You can have a firearm without metallic cartridges but that invention revolutionized repeating firearms and is going strong today virtually unchanged.
 
After gunpowder, without which there would be no firearms - the self-contained metallic cartridge.
Absolutely correct for a number of not so obvious reasons:

For the first time, guns were completely waterproof. The could be loaded in the rain and even submerged...and still fired reliably.

For the first time, guns could be reloaded while lying prone. Try loading a muzzle loader while prone. It is an exercise in frustration.

No more fumbling with separate components required for loading. Powder, bullet and primer were all together in one unit.

The words cover and concealment took on a whole new meaning. With muzzle loaders, army's fought standing, across from one another, in opposing columns, because of the difficulty in loading a muzzle loader in any position other than standing. There was no place to hide. This changed somewhat with the concept of trench warfare, but trenches are a defensive concept.

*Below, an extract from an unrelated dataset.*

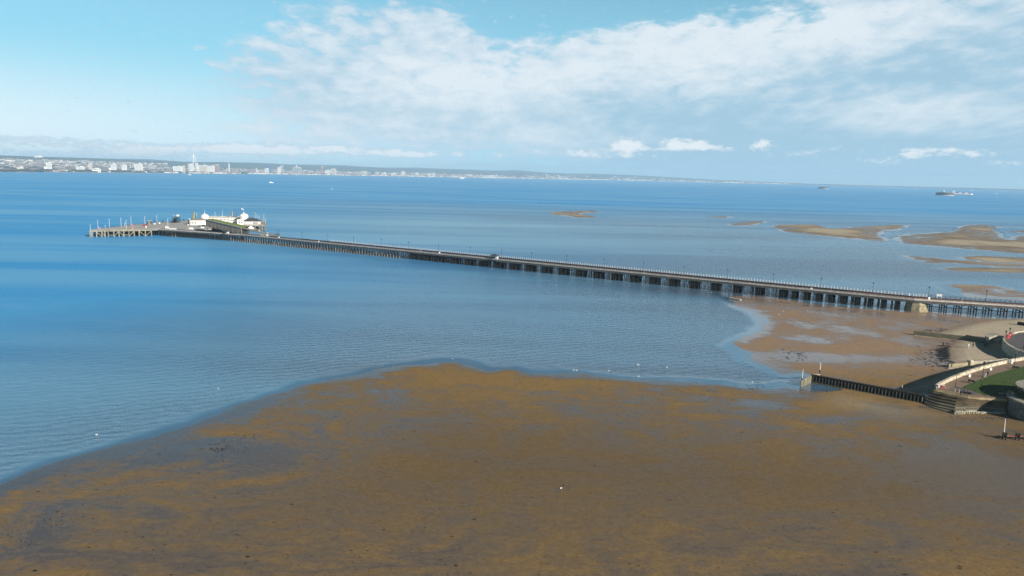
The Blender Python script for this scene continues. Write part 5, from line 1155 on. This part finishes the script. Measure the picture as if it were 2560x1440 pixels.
for i in range(900):
    x, y = random.uniform(0, 2560), 930+510*random.random()**1.1
    q = P(x, y, 0)
    if sdist(np.array([q.x]), np.array([q.y]), polyw(LAND))[0] > 3 and not (x > 2290 and y < 1045): weed(x, y, random.uniform(.06, .22) if random.random() < .9 else random.uniform(.25, .4), .32)
b.build('seaweed', 'weed', loc=tuple(P(1280, 1100, 0)), kind='stuff')
# ------------------------------------------------------------------ people
def skin_body(edges, joints, radii, root_i=0):
    bm = bmesh.new(); ly = bm.verts.layers.skin.verify(); vs = [bm.verts.new(j) for j in joints]
    for a, c in edges: bm.edges.new((vs[a], vs[c]))
    me = bpy.data.meshes.new('person_body')
    for i, v in enumerate(vs): v[ly].radius = (radii[i], radii[i]); v[ly].use_root = (i == root_i)
    bm.to_mesh(me); bm.free(); o = bpy.data.objects.new('person_body', me); C.objects.link(o)
    o.modifiers.new('s', 'SKIN'); sb_ = o.modifiers.new('d', 'SUBSURF'); sb_.levels = 1
    dg = bpy.context.evaluated_depsgraph_get(); out = bpy.data.meshes.new_from_object(o.evaluated_get(dg)); bpy.data.objects.remove(o); return out
def body(pose):
    J = {'pel': (0, 0, .95), 'wai': (0, .01, 1.12), 'che': (0, 0, 1.34), 'nk': (0, 0, 1.50), 'hd': (0, .02, 1.62), 'top': (0, .02, 1.72),
         'shl': (-.19, 0, 1.42), 'ell': (-.25, .02, 1.14), 'hal': (-.24, -.10, .90), 'shr': (.19, 0, 1.42), 'elr': (.25, .02, 1.14), 'har': (.24, -.10, .90),
         'hil': (-.10, 0, .90), 'knl': (-.11, -.02, .50), 'anl': (-.11, .03, .09), 'tol': (-.12, -.15, .04), 'hir': (.10, 0, .90), 'knr': (.11, -.02, .50), 'anr': (.11, .03, .09), 'tor': (.12, -.15, .04)}
    if pose == 'walk': J.update(knl=(-.11, -.20, .52), anl=(-.11, -.24, .10), tol=(-.12, -.42, .06), knr=(.11, .08, .50), anr=(.11, .34, .14), tor=(.12, .20, .04), ell=(-.25, .16, 1.16), hal=(-.24, .18, .92), elr=(.25, -.10, 1.15), har=(.23, -.28, .98))
    if pose == 'sit': 
        for k_ in ('pel', 'wai', 'che', 'nk', 'hd', 'top', 'shl', 'ell', 'hal', 'shr', 'elr', 'har', 'hil', 'hir'): x_, y_, z_ = J[k_]; J[k_] = (x_, y_+.05*(z_-.9), z_-.80)
        J.update(knl=(-.13, -.42, .42), anl=(-.13, -.62, .10), tol=(-.13, -.76, .05), knr=(.13, -.42, .42), anr=(.13, -.62, .10), tor=(.13, -.76, .05), hal=(-.16, -.36, .46), har=(.16, -.36, .46))
    if pose == 'bend': J.update(che=(0, -.28, 1.22), nk=(0, -.40, 1.30), hd=(0, -.50, 1.38), top=(0, -.55, 1.47), wai=(0, -.08, 1.10), shl=(-.19, -.34, 1.26), ell=(-.22, -.46, 1.0), hal=(-.16, -.56, .80), shr=(.19, -.34, 1.26), elr=(.22, -.46, 1.0), har=(.16, -.56, .80))
    K_ = list(J); E_ = [('pel', 'wai'), ('wai', 'che'), ('che', 'nk'), ('nk', 'hd'), ('hd', 'top'), ('che', 'shl'), ('shl', 'ell'), ('ell', 'hal'), ('che', 'shr'), ('shr', 'elr'), ('elr', 'har'), ('pel', 'hil'), ('hil', 'knl'), ('knl', 'anl'), ('anl', 'tol'), ('pel', 'hir'), ('hir', 'knr'), ('knr', 'anr'), ('anr', 'tor')]
    R_ = dict(pel=.15, wai=.135, che=.155, nk=.06, hd=.105, top=.085, shl=.075, ell=.055, hal=.042, shr=.075, elr=.055, har=.042, hil=.105, knl=.075, anl=.05, tol=.04, hir=.105, knr=.075, anr=.05, tor=.04)
    me = skin_body([(K_.index(a), K_.index(c)) for a, c in E_], [J[k_] for k_ in K_], [R_[k_] for k_ in K_])
    seg_m = {0: ('pel', 'hil', 'knl', 'anl', 'hir', 'knr', 'anr'), 1: ('wai', 'che', 'shl', 'ell', 'shr', 'elr'), 2: ('nk', 'hd', 'top', 'hal', 'har'), 3: ('tol', 'tor')}
    who = {k_: m_ for m_, ks in seg_m.items() for k_ in ks}
    for p_ in me.polygons:
        k_ = min(J, key=lambda j: (Vector(J[j])-p_.center).length-R_[j]); p_.material_index = who[k_]; p_.use_smooth = True
    return me, J
BOD = {}
def person(x, y, z, top, leg, pose, rz, label, grp=None, loc=None, hair='hair'):
    if pose not in BOD: BOD[pose] = body(pose)
    me0, J = BOD[pose]; me = me0.copy(); me.materials.clear()
    for mm in (leg, top, 'skin', 'black cloth'): me.materials.append(M[mm])
    q = loc or tuple(P(x, y, z)); o = bpy.data.objects.new('person', me); C.objects.link(o); o.location = q; o.rotation_euler = (0, 0, rz); tag(o, label, 'person', grp)
    hd = Vector(J['hd']); b = MB(); b.lathe((hd.x, hd.y+.03, hd.z+.0), [(.105, -.06), (.125, .02), (.11, .09), (.06, .145)], 10); h_ = b.build('hair', hair, o, local=True)
    b = MB(); b.box((hd.x, hd.y-.105, hd.z), (.03, .05, .05)); b.build('nose', 'skin', o, local=True)
    return o
person(2400, 989, PZ, 'navy cloth', 'navy cloth', 'bend', 1.0, 'person in dark blue bending forward on the promenade edge above the apron')
person(2410, 983, PZ, 'black cloth', 'black cloth', 'sit', .6, 'person in black sitting on the promenade, nearer the bending figure'); person(2419, 984.5, PZ, 'navy cloth', 'black cloth', 'sit', .9, 'person in dark clothes sitting on the promenade, nearer the lawn')
q = P(2425, 985, PZ); b = MB(); b.box((0, 0, .2), (.7, .4, .4), .3); b.box((.1, 0, .45), (.3, .25, .15), .3); tag(b.build('bag', 'black cloth', loc=tuple(q), local=True), 'dark bag on the ground beside the sitting people', 'bag')
person(2463, 944, PZ, 'pink cloth', 'white cloth', 'walk', 2.4, 'person in pink walking on the promenade beside the second lamp'); person(2467.5, 942.5, PZ, 'red cloth', 'black cloth', 'walk', 2.4, 'person in dark red walking behind the one in pink')
person(2535, 836, PZ+.05, 'white cloth', 'white cloth', 'walk', -.6, 'person in white at the plaza wall beside a bicycle'); 
person(2421, 869.5, .8, 'black cloth', 'white cloth', 'stand', .4, 'person in a dark jacket and pale trousers standing on the pale beach'); person(2432, 868.5, .8, 'navy cloth', 'black cloth', 'stand', -.3, 'person in dark clothes standing beside the one in pale trousers')
person(2357.5, 866.5, .35, 'black cloth', 'black cloth', 'stand', .2, 'person in a bulky black coat alone on the wet beach', hair='black cloth'); person(2254, 974, .4, 'navy cloth', 'rail pale', 'walk', 1.5, 'person walking in the sun just behind the sheet-pile groyne')
q = P(2531, 838, PZ+.03); r = thing('bicycle', 'dark bicycle leaning by the plaza wall', 'bicycle', tuple(q), None, .5)
for x_ in (-.52, .52):
    b = MB(); pv = None
    for i in range(17):
        t = i/16*6.2832; c = (x_+.33*math.cos(t), 0, .34+.33*math.sin(t))
        if pv: b.tube(pv, c, .025, .025, 5)
        pv = c
    b.build('wheel', 'black cloth', r, local=True)
b = MB(); [b.tube(p_, q_, .022, .022, 6) for p_, q_ in (((-.52, 0, .34), (-.1, 0, .32)), ((-.1, 0, .32), (-.22, 0, .85)), ((-.22, 0, .85), (-.52, 0, .34)), ((-.1, 0, .32), (.38, 0, .8)), ((-.2, 0, .78), (.38, 0, .8)), ((.52, 0, .34), (.36, 0, .95)))]; b.build('frame', 'iron black', r, local=True)
MB().box((-.23, 0, .9), (.24, .12, .06)).build('saddle', 'black cloth', r, local=True); MB().box((.36, 0, .98), (.05, .5, .04)).build('handlebar', 'iron black', r, local=True)
for px, off, top, leg, lab in ((1454, 2.4, 'pink cloth', 'red cloth', 'person in pink walking on the pier right of the mid-pier shelter'), (1610, .9, 'cream', 'cream', 'person in cream on the pier between the pink walker and the sand'), (2077, 2., 'white cloth', 'pink cloth', 'person in white and pink on the pier above the sand point'),
                               (1052, 3., 'white cloth', 'white cloth', 'person in white walking on the pier left of the mid-pier shelter'), (2404.8, 2.5, 'cream', 'cream', 'person in cream on the pier by the dark railing')):
    k = s_at(px, off, DK+.8); q = pt(k, off); person(0, 0, 0, top, leg, 'walk', 2., lab, 'people on the pier', (*q, DK+.03))
for x, y, top, lab in ((2205, 607, 'red cloth', 'person in red at the water edge of the middle sandbank'), (2412, 565.5, 'navy cloth', 'person in dark clothes at the far left end of the upper sandbank'), (2374, 582.5, 'black cloth', 'person in black on the left slope of the large sandbank'),
                       (2428, 585.5, 'navy cloth', 'left one of two people close together on the large sandbank'), (2435, 586, 'red cloth', 'right one of two people close together on the large sandbank'), (2446.5, 580.5, 'black cloth', 'person alone on the crest of the large sandbank')):
    person(x, y, .6, top, 'black cloth', 'stand', random.random()*6, lab, 'people on the sandbanks')
# ------------------------------------------------------------------ gulls
def gull_proto():
    b = MB(); b.lathe((0, 0, 0), [(.01, -.30), (.07, -.18), (.115, 0), (.09, .16), (.03, .26)], 10)
    b.v = [(x, z_, .17+y*.9) for x, y, z_ in b.v]; b.lathe((0, -.23, .25), [(.03, -.07), (.062, 0), (.055, .05), (.015, .085)], 8)
    r = b.build('gull', 'gull white', loc=(0, 0, 0), local=True, smooth=True)
    b = MB(); [b.add([(s_*.09, -.12, .24), (s_*.135, .1, .2), (s_*.04, .34, .17), (s_*.02, .05, .27)], [(0, 1, 2, 3)]) for s_ in (-1, 1)]; b.build('wing', 'gull grey', r, local=True)
    b = MB(); b.tube((0, -.28, .26), (0, -.36, .245), .018, .006, 6); b.build('beak', 'straw', r, local=True)
    b = MB(); [b.tube((s_*.04, .02, 0), (s_*.04, .02, .12), .01, .01, 5) for s_ in (-1, 1)]; b.build('legs', 'straw', r, local=True); return r
GU = [(545, 972, 0, 'gull floating alone on the rippled water left of centre'), (241, 1088, 0, 'gull floating on the water close to the left shoreline'), (1403, 1222, .3, 'gull alone on the broad brown sand in the foreground'), (1131, 898, 0, 'gull at the tip of the foreground sand spit'),
      (1435, 926, .05, 'left bird of a close pair of gulls at the water edge'), (1441.5, 926.5, .05, 'right bird of a close pair of gulls at the water edge'), (1522, 927.5, .0, 'gull in the shallows just right of the close pair'), (1593, 911.5, 0, 'left bird of two gulls in the grey lagoon'), (1597, 913, 0, 'right bird of two gulls in the grey lagoon'),
      (1596, 942, .05, 'gull on the water edge below the two lagoon gulls'), (1667.5, 919, 0, 'gull in the grey lagoon nearest the right beach'), (1880, 956, 0, 'gull at the narrow end of the lagoon near the sheet-pile groyne'), (1779, 731.5, 0, 'gull on the water just before the pier piles'), (1390, 714, 0, 'gull on the bay in front of the pier'), (1372, 703, 0, 'gull on the bay a little nearer the pier'),
      (1884, 783, .2, 'gull on wet sand right of the stranded beam'), (1948, 787, .2, 'leftmost of three gulls spaced along the upper wet sand'), (1958, 779, .2, 'middle one of three gulls spaced along the upper wet sand'), (2018, 778, .2, 'rightmost of three gulls spaced along the upper wet sand'), (2137, 785, .2, 'gull on sand under the middle of the pier'), (2032, 807, .2, 'gull beside the blue pool on the right beach')]
g0 = None
for i, (x, y, z, lab) in enumerate(GU):
    if g0 is None: g0 = gull_proto(); tag(g0, lab, 'gull', 'gulls on the shore'); g0.location = P(x, y, z); g0.scale = (.95,)*3; g0.rotation_euler = (0, 0, 1.2)
    else: dup(g0, P(x, y, z), lab, random.uniform(.5, 2.6) if i % 2 else random.uniform(-2.6, -.5))
# ------------------------------------------------------------------ air
hz_ = MB(); hz_.box((0, 11000, 145), (48000, 24000, 310))
hm = bpy.data.materials.new('haze air'); hm.use_nodes = True; nt = hm.node_tree; nt.nodes.remove(nt.nodes['Principled BSDF'])
vol = nt.nodes.new('ShaderNodeVolumePrincipled'); vol.inputs['Color'].default_value = (.56, .78, .94, 1); vol.inputs['Density'].default_value = 6.5e-5; vol.inputs['Anisotropy'].default_value = 0.
nt.links.new(vol.outputs[0], nt.nodes['Material Output'].inputs['Volume']); M['haze air'] = hm
hz_.build('haze', 'haze air', loc=(0, 11000, 145), kind='stuff')
sc.view_settings.view_transform = 'Standard'; sc.view_settings.look = 'None'; sc.view_settings.exposure = .45; sc.view_settings.gamma = 1.
cy = sc.cycles; cy.max_bounces = 6; cy.diffuse_bounces = 2; cy.glossy_bounces = 3; cy.transmission_bounces = 2; cy.volume_bounces = 1; cy.transparent_max_bounces = 6
cy.use_denoising = True; cy.denoiser = 'OPENIMAGEDENOISE'; cy.denoising_input_passes = 'RGB_ALBEDO_NORMAL'; cy.denoising_prefilter = 'NONE'; cy.sample_clamp_indirect = 6.; cy.caustics_reflective = False; cy.caustics_refractive = False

They took time to construct and were not mobile.

The way battles were fought changed completely after the invention of the self contained metallic cartridge. No more opposing columns and the resultant slaughter. Soldiers could load and fire from any position, especially prone. Massed formations were no longer necessary to provide a sufficient volume of fire.
 
Moderator hso said "smokeless powder".

Isn't that what the "Dutch" farmers successfully used in their Mausers against the British in the Boer Wars (Suid-Afrika / South Africa) ?
Unrelated sidenote: young Winston Churchill escaped Boer captivity and somehow traveled alone for a few days to reach British lines.

To contradict my comment on a previous page, it might have been the rifled bore, allowing much better rifle accuracy and range?
Iirc the rifled bore was used by some Union forces in the US Civil War. It also seems to have worked well in whichever cannons.
 
Moderator hso said "smokeless powder".

Isn't that what the "Dutch" farmers successfully used in their Mausers against the British in the Boer Wars (Suid-Afrika / South Africa) ?
Unrelated sidenote: young Winston Churchill escaped Boer captivity and somehow traveled alone for a few days to reach British lines.

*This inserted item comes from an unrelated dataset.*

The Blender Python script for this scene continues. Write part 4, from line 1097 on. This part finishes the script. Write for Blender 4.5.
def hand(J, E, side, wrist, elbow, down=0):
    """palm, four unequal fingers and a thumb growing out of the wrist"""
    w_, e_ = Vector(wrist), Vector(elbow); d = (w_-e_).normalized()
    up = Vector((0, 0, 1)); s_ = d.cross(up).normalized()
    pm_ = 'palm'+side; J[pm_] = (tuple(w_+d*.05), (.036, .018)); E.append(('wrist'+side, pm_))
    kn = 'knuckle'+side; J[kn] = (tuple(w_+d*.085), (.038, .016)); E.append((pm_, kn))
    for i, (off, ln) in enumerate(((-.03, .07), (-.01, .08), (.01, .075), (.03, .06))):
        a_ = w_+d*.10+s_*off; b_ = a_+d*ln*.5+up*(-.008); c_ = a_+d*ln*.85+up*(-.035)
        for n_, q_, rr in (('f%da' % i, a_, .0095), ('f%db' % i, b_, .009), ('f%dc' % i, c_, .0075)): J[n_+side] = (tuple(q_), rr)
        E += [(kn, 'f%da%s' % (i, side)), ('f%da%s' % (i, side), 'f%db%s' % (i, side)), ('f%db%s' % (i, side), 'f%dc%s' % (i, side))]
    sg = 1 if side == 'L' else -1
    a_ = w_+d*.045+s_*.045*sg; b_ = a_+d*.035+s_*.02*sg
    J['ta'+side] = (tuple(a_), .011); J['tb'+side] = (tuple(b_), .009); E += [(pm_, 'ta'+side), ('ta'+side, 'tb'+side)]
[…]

To contradict my comment on a previous page, it might have been the rifled bore, allowing much better rifle accuracy and range?
Iirc the rifled bore was used by some Union forces in the US Civil War. It also seems to have worked well in whichever cannons.
The Second Anglo-Boer War went fro 1899 to 1902. The British were loading the .303 with smokeless propellant since 1891. (The use of black powder in the .303 from 1888 to 1891 was a stop-gap measure.)